Response in Clouds Simulated by a Multiscale Modeling Framework to Rapid Adjustment induced by CO2 Increase

 

Authors

Zhujun Li — NASA - Langley Research Center
Kuan-Man Xu — NASA - Langley Research Center
Anning Cheng — SSAI/LaRC NASA

Category

General topics – Clouds

Description

The increase of CO2 concentration induces inhomogeneous surface and atmospheric radiative heating over land and ocean, causing rapid adjustments that alter the surface and troposphere temperature, cloud formation, Earth’s radiative energy budget, hydrological cycle, and atmospheric circulation in a time scale of days to weeks.

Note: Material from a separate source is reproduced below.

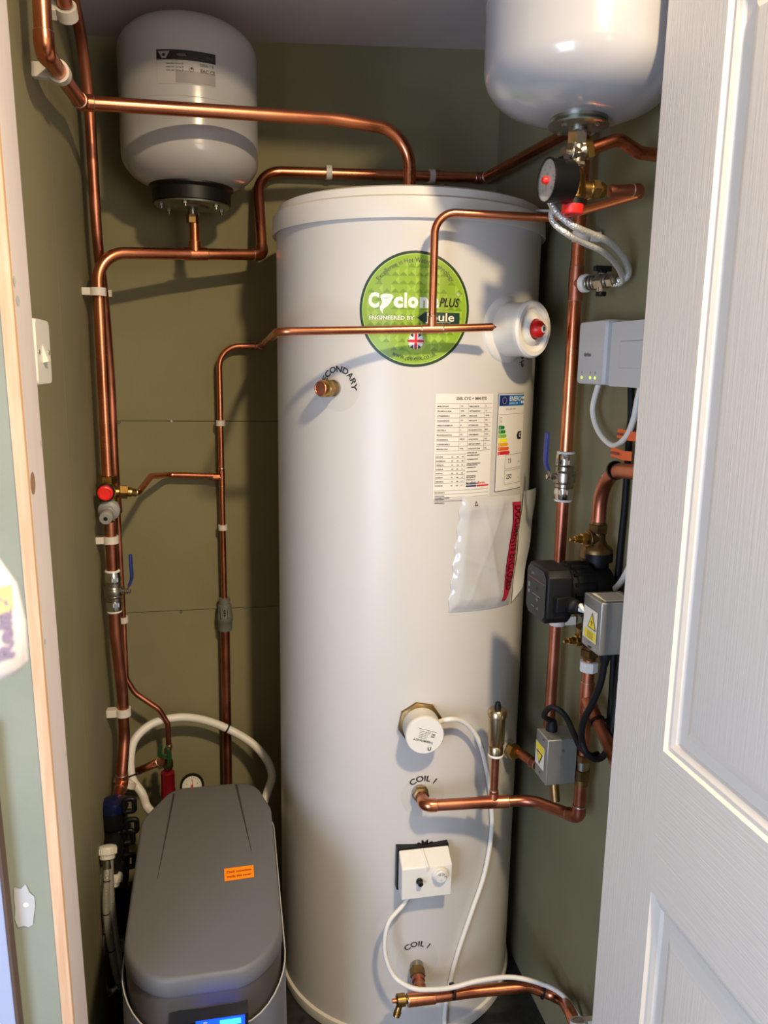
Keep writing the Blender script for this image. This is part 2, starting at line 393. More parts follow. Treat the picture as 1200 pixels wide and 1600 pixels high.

The rapid adjustment is an important component in climate change: its mechanism and quantitative assessment is an engaging topic for current climate research. In this study, the rapid adjustment is assessed from a sensitivity experiment that fixes sea surface temperature and doubles CO2 concentration in a Multi-scale Modeling Framework (MMF) with a third-order turbulence closure in its cloud-system resolving model (CRM) component, which replaces all cloud parameterizations in a conventional global climate model. The sensitivity experiment is compared to the control experiment with the standard CO2 concentration. The increase of low cloud fraction due to doubled CO2 concentration is significantly larger in this study than a similar MMF without the advanced turbulence closure. Such enhancement of low cloud fraction is highlighted in the subtropical regimes under strong large-scale subsidence, where the persistent stratocumulus clouds are more sensitive to the increased lower-tropospheric stability and boundary-layer moistening than other types of maritime low clouds. The reason for the differences between the two MMFs is that stratocumulus clouds are better simulated in the MMF with the advanced turbulence closure. Detailed analysis on changes of clouds due to the atmospheric dynamics associated with the rapid adjustment are presented.